◆ **INFORMATION PROVIDED**
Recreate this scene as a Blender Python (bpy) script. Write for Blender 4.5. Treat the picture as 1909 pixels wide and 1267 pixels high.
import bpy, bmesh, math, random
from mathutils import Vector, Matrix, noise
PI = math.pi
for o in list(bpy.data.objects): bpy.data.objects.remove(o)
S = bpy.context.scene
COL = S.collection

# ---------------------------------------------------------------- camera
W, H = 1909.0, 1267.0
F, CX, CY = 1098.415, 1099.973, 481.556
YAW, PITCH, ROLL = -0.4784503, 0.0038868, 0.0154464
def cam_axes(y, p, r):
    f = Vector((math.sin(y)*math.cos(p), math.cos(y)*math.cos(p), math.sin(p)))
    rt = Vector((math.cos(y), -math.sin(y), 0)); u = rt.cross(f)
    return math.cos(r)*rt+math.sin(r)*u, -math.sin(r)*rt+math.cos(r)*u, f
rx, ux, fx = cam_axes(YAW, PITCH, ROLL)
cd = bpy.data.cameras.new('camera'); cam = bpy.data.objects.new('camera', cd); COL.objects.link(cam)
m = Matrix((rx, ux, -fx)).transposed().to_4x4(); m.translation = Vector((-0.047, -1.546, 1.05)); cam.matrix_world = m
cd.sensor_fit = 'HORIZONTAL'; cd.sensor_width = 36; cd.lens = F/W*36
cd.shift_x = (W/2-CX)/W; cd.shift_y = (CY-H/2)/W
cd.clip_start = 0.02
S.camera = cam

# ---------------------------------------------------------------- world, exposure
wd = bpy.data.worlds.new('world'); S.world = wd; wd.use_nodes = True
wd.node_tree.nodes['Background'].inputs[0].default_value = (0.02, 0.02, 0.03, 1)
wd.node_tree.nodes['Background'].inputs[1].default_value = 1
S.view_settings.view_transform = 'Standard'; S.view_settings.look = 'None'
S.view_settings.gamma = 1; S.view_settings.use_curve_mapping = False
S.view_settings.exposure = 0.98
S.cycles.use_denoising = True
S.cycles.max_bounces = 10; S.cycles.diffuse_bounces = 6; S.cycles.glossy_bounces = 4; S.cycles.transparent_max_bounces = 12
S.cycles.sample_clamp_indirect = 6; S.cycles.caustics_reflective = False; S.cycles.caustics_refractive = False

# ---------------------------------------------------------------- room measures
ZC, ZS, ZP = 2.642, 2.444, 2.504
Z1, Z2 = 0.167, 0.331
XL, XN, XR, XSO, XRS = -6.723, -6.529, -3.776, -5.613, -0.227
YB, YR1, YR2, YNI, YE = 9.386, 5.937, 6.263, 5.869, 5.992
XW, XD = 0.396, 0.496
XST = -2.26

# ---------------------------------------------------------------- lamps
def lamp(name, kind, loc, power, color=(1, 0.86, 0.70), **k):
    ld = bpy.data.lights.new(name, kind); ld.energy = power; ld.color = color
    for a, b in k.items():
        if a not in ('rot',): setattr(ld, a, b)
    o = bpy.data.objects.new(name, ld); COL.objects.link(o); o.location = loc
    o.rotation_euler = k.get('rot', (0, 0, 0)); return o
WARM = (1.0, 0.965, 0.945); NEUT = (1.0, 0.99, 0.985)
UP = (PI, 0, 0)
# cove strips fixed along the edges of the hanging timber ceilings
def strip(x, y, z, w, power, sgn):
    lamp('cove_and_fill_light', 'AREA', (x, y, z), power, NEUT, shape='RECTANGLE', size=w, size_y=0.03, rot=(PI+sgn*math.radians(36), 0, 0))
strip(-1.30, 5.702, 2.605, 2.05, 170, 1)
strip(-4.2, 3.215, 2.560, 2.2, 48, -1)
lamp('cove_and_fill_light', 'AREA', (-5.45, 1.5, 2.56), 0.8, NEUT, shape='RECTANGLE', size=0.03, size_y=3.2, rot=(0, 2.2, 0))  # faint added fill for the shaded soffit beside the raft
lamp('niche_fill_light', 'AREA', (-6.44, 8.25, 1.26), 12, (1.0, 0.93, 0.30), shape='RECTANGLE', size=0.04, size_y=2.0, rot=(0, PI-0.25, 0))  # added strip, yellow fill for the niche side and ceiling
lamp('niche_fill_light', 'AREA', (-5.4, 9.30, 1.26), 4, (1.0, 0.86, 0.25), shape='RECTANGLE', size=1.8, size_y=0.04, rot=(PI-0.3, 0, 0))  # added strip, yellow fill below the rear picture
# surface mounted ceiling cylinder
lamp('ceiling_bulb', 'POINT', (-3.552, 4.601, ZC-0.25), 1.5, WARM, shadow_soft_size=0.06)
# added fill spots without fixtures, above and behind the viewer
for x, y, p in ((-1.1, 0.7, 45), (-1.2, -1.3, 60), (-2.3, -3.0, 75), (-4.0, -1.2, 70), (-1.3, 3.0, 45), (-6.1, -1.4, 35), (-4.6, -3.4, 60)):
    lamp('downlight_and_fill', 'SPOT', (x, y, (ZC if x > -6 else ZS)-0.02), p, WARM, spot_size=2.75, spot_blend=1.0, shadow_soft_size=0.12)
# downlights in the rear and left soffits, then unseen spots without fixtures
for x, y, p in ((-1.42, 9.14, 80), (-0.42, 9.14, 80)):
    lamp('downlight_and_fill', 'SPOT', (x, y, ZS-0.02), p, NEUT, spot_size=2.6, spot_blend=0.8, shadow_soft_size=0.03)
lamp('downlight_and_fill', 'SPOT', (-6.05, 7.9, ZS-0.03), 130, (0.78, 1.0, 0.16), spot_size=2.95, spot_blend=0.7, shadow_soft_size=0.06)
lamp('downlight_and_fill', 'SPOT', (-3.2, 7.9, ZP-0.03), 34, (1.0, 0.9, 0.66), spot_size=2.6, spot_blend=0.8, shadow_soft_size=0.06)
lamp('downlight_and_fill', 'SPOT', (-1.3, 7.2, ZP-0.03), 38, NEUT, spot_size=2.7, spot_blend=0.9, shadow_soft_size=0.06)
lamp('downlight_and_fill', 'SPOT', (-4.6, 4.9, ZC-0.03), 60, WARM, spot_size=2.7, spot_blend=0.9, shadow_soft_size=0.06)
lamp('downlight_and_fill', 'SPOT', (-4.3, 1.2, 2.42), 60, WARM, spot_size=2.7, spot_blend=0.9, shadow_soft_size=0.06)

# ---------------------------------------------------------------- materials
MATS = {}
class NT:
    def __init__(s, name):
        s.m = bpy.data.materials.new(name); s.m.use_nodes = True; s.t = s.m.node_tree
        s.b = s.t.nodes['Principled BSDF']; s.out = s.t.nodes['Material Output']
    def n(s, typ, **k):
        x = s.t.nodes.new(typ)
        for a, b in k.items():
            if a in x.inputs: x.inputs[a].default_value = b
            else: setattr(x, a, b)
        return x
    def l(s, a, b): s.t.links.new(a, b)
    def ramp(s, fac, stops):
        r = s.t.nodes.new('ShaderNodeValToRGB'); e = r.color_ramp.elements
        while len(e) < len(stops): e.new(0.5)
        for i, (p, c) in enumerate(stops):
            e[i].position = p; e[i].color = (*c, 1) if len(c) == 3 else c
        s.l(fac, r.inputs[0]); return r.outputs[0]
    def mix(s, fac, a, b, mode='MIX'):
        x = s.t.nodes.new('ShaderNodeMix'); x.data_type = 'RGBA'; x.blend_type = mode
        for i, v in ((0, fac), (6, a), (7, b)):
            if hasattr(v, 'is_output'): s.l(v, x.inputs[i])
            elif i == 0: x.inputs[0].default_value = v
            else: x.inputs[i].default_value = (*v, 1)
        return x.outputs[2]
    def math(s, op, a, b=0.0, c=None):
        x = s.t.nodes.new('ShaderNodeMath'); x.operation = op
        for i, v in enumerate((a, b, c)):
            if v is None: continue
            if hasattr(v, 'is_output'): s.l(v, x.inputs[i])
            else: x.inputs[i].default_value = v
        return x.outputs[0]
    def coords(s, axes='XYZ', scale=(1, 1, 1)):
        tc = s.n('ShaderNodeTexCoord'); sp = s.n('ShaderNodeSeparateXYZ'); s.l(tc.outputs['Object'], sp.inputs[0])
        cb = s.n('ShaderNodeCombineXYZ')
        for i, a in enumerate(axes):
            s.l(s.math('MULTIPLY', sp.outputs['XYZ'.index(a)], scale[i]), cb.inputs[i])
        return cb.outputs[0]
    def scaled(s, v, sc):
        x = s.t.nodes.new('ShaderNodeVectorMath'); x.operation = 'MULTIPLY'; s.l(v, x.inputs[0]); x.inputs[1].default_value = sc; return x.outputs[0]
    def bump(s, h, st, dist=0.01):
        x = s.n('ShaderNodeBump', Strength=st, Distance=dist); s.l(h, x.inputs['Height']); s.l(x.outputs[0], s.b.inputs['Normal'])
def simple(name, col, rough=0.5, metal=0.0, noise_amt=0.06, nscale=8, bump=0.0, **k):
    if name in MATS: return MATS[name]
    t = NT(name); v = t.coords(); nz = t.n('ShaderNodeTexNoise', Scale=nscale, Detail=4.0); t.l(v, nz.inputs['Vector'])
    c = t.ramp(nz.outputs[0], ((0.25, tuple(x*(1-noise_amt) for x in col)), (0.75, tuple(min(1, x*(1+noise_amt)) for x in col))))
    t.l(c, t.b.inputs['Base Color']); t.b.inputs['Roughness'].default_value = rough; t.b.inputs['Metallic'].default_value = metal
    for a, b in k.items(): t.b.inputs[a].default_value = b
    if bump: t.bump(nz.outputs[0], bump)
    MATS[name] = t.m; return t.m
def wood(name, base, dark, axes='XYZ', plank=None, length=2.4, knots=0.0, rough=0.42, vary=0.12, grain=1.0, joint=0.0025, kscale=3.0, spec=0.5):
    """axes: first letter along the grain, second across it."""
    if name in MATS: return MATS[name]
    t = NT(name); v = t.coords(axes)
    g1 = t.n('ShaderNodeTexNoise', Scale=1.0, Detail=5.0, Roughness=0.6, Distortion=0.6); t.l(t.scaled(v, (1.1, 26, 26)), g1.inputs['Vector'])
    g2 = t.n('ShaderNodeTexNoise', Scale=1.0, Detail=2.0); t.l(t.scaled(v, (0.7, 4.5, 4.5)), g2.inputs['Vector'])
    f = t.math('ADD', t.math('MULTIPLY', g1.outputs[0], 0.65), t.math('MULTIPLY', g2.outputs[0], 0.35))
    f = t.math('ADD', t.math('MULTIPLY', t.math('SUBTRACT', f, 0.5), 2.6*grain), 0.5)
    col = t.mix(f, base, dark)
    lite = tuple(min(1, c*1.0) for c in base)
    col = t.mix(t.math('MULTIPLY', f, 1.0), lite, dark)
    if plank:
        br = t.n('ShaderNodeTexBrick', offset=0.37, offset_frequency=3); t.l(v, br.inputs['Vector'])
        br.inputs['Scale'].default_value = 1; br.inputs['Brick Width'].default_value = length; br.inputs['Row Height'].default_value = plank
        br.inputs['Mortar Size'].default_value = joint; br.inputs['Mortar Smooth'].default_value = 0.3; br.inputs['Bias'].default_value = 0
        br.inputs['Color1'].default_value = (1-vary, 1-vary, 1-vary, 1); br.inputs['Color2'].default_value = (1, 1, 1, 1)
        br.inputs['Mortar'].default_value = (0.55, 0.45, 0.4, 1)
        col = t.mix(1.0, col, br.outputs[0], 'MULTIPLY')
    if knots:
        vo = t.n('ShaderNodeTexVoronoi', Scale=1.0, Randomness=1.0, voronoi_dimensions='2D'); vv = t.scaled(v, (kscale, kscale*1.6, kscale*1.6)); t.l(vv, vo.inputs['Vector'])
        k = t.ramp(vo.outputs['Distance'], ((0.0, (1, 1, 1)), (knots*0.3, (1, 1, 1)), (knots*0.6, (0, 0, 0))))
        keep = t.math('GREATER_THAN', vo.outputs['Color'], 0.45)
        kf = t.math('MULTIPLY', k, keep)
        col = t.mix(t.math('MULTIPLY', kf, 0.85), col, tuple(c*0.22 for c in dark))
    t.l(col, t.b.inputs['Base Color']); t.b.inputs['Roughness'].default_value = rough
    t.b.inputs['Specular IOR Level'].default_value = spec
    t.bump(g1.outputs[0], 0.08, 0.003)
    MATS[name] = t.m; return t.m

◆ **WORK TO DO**
Each line with the string "scene" in it needs to be found and copied.

◆ **EXERCISE RESULT**
Recreate this scene as a Blender Python (bpy) script. Write for Blender 4.5. Treat the picture as 1909 pixels wide and 1267 pixels high.
S = bpy.context.scene